* RECORDS FOR THE TASK *
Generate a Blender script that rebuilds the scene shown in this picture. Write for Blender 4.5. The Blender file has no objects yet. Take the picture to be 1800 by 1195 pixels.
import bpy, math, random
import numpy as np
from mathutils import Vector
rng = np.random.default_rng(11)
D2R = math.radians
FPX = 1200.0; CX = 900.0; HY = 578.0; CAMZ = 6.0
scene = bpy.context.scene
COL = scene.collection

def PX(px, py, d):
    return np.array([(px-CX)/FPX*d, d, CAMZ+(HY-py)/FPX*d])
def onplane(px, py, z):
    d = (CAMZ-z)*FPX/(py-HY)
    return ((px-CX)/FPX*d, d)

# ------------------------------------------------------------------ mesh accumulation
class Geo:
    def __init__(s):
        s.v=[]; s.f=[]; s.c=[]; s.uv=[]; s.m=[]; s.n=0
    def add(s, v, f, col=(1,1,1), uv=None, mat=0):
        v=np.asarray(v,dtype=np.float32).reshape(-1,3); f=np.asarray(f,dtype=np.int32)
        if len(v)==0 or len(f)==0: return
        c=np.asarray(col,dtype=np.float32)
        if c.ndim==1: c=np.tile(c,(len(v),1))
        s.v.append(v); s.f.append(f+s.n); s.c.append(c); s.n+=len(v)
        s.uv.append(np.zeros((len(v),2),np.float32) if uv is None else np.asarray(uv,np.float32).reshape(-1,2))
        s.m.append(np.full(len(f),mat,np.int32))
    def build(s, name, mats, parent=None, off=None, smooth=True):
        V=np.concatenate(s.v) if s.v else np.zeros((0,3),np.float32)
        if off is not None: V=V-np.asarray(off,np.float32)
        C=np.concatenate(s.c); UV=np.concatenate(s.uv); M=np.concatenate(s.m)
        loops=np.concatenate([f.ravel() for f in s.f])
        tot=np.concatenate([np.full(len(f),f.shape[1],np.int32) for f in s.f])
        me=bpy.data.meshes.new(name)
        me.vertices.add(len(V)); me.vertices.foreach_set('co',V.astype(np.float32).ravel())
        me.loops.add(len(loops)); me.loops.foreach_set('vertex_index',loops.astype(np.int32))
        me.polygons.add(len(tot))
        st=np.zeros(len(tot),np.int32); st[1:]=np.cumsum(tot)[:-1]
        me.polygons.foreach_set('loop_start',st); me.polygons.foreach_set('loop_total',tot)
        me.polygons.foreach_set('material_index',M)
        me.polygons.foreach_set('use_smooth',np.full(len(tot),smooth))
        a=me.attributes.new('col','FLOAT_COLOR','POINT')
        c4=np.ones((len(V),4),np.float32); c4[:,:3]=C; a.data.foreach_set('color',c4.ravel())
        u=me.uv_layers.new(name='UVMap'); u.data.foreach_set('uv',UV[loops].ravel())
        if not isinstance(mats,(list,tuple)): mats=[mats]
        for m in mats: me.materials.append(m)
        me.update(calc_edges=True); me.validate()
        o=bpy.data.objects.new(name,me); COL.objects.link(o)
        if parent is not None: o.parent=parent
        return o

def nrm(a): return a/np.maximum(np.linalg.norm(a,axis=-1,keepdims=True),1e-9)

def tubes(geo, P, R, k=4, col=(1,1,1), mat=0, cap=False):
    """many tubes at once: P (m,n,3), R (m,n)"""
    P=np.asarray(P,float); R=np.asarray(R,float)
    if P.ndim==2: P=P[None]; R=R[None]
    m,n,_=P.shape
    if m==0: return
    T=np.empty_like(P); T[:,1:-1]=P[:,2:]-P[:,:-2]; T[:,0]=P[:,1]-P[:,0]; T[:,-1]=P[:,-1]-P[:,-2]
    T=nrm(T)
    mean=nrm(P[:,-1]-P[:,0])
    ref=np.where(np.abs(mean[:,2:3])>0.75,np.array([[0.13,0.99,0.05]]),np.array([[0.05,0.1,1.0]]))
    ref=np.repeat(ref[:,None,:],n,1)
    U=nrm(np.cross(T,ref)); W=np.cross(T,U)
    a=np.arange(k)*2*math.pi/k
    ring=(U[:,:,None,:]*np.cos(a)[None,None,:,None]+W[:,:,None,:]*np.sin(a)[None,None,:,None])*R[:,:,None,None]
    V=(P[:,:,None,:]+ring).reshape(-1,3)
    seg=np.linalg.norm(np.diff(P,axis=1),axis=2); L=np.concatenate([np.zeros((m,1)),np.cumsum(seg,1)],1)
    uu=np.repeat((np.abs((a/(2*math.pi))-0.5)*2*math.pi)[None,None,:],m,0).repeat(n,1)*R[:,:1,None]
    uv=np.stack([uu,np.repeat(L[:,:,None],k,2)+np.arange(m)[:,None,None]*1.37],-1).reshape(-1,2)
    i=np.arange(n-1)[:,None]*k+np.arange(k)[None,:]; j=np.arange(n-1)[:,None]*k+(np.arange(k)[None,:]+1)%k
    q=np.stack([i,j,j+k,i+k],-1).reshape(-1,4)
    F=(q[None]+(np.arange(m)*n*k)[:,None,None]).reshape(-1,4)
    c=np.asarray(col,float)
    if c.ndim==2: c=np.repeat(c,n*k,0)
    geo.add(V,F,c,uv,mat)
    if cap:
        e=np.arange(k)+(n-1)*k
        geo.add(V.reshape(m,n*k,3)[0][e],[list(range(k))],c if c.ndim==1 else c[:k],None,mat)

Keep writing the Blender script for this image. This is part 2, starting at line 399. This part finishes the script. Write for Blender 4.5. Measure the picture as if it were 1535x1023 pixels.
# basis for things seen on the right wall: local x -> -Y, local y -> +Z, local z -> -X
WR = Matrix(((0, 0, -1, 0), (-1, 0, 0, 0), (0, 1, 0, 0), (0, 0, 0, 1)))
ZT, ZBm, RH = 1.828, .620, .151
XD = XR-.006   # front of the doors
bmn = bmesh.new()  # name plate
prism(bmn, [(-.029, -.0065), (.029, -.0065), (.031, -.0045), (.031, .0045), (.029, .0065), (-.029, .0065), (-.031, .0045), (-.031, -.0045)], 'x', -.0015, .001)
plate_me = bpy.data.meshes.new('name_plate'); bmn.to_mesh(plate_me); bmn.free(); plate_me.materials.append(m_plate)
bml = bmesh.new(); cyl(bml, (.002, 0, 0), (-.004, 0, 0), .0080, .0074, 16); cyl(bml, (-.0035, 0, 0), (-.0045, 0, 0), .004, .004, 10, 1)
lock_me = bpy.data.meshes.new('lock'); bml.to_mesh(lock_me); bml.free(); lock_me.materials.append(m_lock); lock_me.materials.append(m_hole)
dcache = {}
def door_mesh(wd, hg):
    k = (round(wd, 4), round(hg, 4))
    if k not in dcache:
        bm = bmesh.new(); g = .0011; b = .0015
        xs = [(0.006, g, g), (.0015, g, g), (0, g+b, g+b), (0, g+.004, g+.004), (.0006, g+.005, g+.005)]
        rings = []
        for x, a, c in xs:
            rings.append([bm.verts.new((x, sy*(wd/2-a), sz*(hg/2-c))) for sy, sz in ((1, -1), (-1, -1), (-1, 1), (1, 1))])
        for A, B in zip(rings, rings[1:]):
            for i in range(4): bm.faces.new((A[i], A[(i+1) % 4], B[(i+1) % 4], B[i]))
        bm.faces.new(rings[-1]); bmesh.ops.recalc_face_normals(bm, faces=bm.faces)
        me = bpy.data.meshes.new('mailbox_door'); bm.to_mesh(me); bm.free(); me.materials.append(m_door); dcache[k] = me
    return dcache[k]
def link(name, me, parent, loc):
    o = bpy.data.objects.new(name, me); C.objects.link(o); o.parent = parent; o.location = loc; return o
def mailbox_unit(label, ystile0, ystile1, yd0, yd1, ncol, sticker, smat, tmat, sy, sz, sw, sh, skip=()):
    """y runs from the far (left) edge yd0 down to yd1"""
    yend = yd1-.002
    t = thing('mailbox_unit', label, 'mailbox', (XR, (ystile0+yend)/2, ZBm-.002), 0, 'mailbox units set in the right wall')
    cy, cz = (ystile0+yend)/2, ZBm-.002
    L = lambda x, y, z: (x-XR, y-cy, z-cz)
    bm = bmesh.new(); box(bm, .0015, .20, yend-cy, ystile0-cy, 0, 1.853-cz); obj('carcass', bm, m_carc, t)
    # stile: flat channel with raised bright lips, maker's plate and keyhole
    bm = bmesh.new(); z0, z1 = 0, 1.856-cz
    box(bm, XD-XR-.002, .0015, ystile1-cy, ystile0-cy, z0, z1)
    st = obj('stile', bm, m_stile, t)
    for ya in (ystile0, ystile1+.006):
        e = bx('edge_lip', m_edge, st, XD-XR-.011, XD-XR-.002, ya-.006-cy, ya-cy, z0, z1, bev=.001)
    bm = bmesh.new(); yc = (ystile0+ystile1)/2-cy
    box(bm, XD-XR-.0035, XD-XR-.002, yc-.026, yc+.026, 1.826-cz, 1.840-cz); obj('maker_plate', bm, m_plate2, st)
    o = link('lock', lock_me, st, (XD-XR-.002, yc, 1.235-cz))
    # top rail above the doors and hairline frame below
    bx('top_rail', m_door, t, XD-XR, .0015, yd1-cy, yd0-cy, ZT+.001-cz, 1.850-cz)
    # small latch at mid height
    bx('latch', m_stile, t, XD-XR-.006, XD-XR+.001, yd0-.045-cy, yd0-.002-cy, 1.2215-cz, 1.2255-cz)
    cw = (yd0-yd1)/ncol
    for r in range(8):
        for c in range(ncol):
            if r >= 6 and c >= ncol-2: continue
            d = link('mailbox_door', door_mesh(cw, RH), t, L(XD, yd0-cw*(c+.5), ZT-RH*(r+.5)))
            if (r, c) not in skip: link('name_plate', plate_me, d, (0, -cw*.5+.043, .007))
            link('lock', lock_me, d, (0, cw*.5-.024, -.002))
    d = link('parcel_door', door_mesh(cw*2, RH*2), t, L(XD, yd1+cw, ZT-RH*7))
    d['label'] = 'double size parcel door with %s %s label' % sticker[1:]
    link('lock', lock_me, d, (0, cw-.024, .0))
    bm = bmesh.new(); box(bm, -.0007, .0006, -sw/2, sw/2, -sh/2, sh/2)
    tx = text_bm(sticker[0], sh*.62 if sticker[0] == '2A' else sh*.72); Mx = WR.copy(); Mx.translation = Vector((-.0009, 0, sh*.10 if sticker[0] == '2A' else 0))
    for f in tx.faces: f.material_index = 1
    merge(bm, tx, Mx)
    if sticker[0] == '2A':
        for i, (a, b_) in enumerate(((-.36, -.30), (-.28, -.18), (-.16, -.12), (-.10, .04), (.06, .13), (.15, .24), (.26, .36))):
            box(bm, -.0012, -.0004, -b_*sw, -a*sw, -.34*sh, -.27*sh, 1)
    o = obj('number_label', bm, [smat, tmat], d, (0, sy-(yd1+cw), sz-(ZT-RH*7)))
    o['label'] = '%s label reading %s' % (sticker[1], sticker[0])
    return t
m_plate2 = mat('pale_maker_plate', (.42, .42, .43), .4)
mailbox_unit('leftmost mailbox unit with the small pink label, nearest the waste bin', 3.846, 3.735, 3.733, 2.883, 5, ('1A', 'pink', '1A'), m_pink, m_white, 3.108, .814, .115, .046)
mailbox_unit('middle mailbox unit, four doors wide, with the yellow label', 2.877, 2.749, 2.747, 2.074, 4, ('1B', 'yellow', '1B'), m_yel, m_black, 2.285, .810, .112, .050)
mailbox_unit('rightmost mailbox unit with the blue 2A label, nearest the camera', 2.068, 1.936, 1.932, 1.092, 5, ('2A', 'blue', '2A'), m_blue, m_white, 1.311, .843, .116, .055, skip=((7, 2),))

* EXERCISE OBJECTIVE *
Copy out each line of the listing that holds "picture".

* WORKED ANSWER *
Generate a Blender script that rebuilds the scene shown in this picture. Write for Blender 4.5. The Blender file has no objects yet. Take the picture to be 1800 by 1195 pixels.
Keep writing the Blender script for this image. This is part 2, starting at line 399. This part finishes the script. Write for Blender 4.5. Measure the picture as if it were 1535x1023 pixels.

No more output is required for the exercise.